When I was working arraignments, after examining the court papers, I would head to the holding cell behind the courtroom and call out the name of my client. That person would move to the bars where I stood. I would introduce myself and present my card. I would tell him that I was the lawyer who was going to represent him. I would tell him the allegations in the court papers and explain his rights and what would happen in the courtroom.

A brief interview followed. This was legally problematic. Conversations between a lawyer and client are privileged; that is, the government cannot force disclosure of privileged conversations from either the client or the lawyer. However, normally the privilege applies only if the conversation has been conducted in a confidential manner, that is in a way that other people do not hear what is said. The person I would interview, however, was not alone in the holding cell. There might be a half dozen or more other arrested people waiting to be arraigned; court officers who staffed the holding cell area were present; and other attorneys also meeting clients were around. These people could easily hear what was being said; there was no true privacy. Even so, it was often important to try to get some information from the client.

If the rap sheet indicated a criminal record, I would ask the client about it to get his version of the dispositions that were not recorded. I would go over the information from the pre-trial agency report and ask whom I might contact to verify anything that could aid the client. I would ask whether any of his family or friends were in court so that I could talk to them.

I would also ask his version of the charged crime. I did this for several reasons. The judge would only have the prosecution’s version, and for plea-bargaining and bail-setting reasons, I might want to indicate the defendant’s alternative as to what happened. And getting the client’s version could be important for starting an investigation. If the arrested person indicated that he had an alibi–that is he was at some other place than the scene of the crime–it would be important to seek out and interview witness who might confirm that alibi. If the crime arose out of some sort of altercation, it was important to interview those who witnessed the altercation to learn their version of the event. Time mattered. Witnesses became harder to find the longer the search for them was delayed, and their memories often became less useful as time elapsed. For example, if I asked where you were and who you were with yesterday at 6PM, you could probably tell me. If I asked where you were and who you were with at 6PM three weeks ago, your answer might not be as certain. Add to that the fact that many people who might be witnesses lead what might be called irregular lives that make it difficult to recall actions from weeks or even days before. In short, prompt witness interviews were essential. A delayed investigation might lose evidence entirely. For example, many surveillance cameras erase or record over what had been recorded in the last week or so.

If an investigation seemed beneficial, I would ask investigators that were on staff to do so in the coming days, or if I had the time, I would do it myself or in conjunction with an investigator. But that depended on what the client said, and clients were seldom fully forthcoming in these initial interviews. That was hardly surprising. The client had met me only moments ago. He had not selected me. He had little reason to trust me. I could tell him that anything he told me was confidential, but surely few of the clients were aware of the attorney-client privilege.
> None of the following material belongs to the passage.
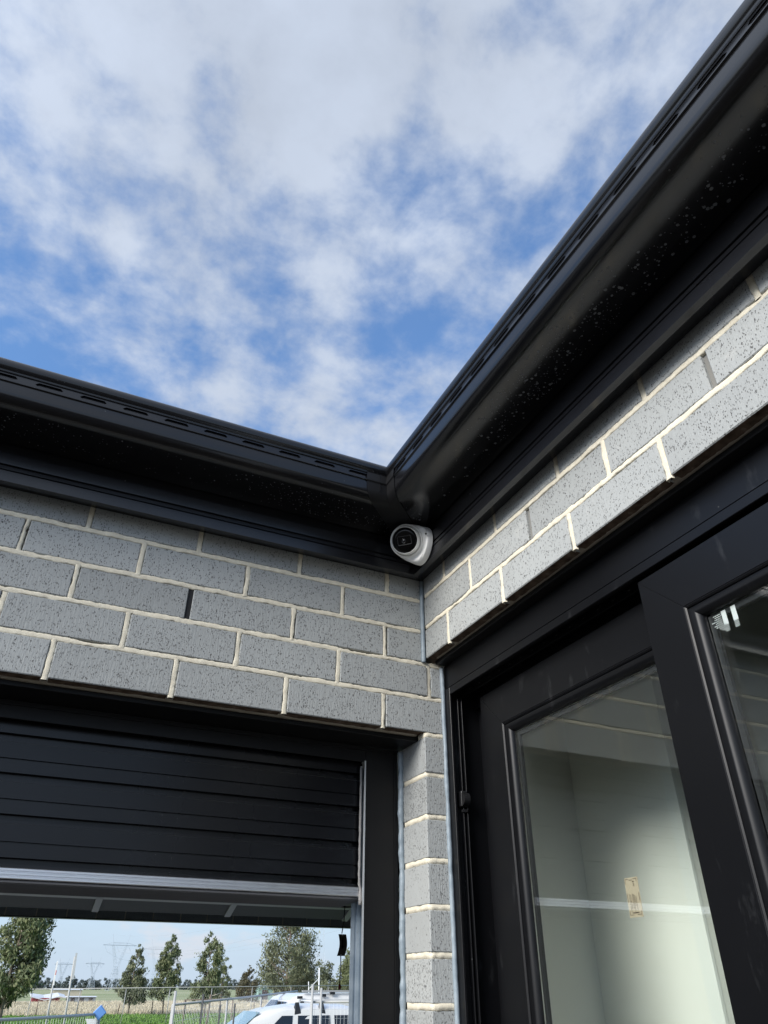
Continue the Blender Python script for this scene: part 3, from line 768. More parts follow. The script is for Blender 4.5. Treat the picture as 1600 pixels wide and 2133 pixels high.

And somehow talking with bars between us with others around was hardly conducive to building up the bond often necessary for forthright conversation.

Now add to these difficulties what the client had gone through in the day before we had met. He had, of course, been arrested, and, whether deserved or not, an arrest is traumatic. This meant a person was handcuffed, often in a public place or in front of family or friends, also traumatic. He was ordered and moved around—into a police car and into several different police stations. He had been placed in one cell and then moved to another and probably another. He had not been alone in these lockups but with others who may have been weeping softly or who appeared threatening. If he had to have a bowel movement, he would have had to pull down his pants in front of strangers and sit on a seatless toilet. (I have known some arrestees who soil their pants instead of doing this.)

From the time of the arrest until arriving incourt, the arrested person probably desired sleep, but sleep could only have been grabbed in a cell without beds. A metal bench or the floor would have been the only place for sleep, but that rest was unlikely with others around who may have been violent or mentally disturbed or simply talkative. After a day like this, when fear and anxiety and degradation have been ever-present, it is not surprising that many arrested people are not exactly loquacious when they first meet their appointed attorney.